Repeat every line, exactly, from the very first through the one where "bm, M_IRON, lid_f)" appears. Add nothing else.

————————

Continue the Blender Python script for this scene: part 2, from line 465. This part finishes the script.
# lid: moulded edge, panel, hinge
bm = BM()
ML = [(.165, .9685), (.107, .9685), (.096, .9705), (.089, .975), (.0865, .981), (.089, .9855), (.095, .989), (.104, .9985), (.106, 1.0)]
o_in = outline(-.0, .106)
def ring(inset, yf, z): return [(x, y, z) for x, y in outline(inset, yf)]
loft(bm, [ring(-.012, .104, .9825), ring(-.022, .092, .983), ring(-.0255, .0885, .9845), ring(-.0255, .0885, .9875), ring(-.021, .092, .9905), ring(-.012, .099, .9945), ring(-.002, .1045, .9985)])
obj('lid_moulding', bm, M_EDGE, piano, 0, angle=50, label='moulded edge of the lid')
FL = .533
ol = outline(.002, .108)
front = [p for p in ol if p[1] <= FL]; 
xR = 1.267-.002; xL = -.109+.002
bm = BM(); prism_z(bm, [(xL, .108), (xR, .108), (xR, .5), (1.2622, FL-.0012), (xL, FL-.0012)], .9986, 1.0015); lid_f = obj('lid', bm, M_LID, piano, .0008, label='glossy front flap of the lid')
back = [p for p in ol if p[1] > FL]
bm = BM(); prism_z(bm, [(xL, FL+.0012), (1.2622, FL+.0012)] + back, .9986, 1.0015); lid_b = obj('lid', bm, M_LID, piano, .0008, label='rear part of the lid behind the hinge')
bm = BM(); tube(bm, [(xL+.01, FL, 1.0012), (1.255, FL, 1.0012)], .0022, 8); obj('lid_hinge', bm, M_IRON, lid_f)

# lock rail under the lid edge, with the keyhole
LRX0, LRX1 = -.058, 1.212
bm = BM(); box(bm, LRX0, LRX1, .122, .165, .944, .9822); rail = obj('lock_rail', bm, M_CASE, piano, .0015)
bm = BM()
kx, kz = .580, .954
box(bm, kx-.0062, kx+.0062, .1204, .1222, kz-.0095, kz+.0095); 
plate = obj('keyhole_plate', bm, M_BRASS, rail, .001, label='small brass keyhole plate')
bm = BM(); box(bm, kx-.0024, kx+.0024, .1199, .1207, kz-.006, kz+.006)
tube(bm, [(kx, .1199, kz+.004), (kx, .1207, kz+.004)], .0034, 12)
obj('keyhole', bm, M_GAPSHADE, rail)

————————

*ANSWER BELOW*
Continue the Blender Python script for this scene: part 2, from line 465. This part finishes the script.
# lid: moulded edge, panel, hinge
bm = BM()
ML = [(.165, .9685), (.107, .9685), (.096, .9705), (.089, .975), (.0865, .981), (.089, .9855), (.095, .989), (.104, .9985), (.106, 1.0)]
o_in = outline(-.0, .106)
def ring(inset, yf, z): return [(x, y, z) for x, y in outline(inset, yf)]
loft(bm, [ring(-.012, .104, .9825), ring(-.022, .092, .983), ring(-.0255, .0885, .9845), ring(-.0255, .0885, .9875), ring(-.021, .092, .9905), ring(-.012, .099, .9945), ring(-.002, .1045, .9985)])
obj('lid_moulding', bm, M_EDGE, piano, 0, angle=50, label='moulded edge of the lid')
FL = .533
ol = outline(.002, .108)
front = [p for p in ol if p[1] <= FL]; 
xR = 1.267-.002; xL = -.109+.002
bm = BM(); prism_z(bm, [(xL, .108), (xR, .108), (xR, .5), (1.2622, FL-.0012), (xL, FL-.0012)], .9986, 1.0015); lid_f = obj('lid', bm, M_LID, piano, .0008, label='glossy front flap of the lid')
back = [p for p in ol if p[1] > FL]
bm = BM(); prism_z(bm, [(xL, FL+.0012), (1.2622, FL+.0012)] + back, .9986, 1.0015); lid_b = obj('lid', bm, M_LID, piano, .0008, label='rear part of the lid behind the hinge')
bm = BM(); tube(bm, [(xL+.01, FL, 1.0012), (1.255, FL, 1.0012)], .0022, 8); obj('lid_hinge', bm, M_IRON, lid_f)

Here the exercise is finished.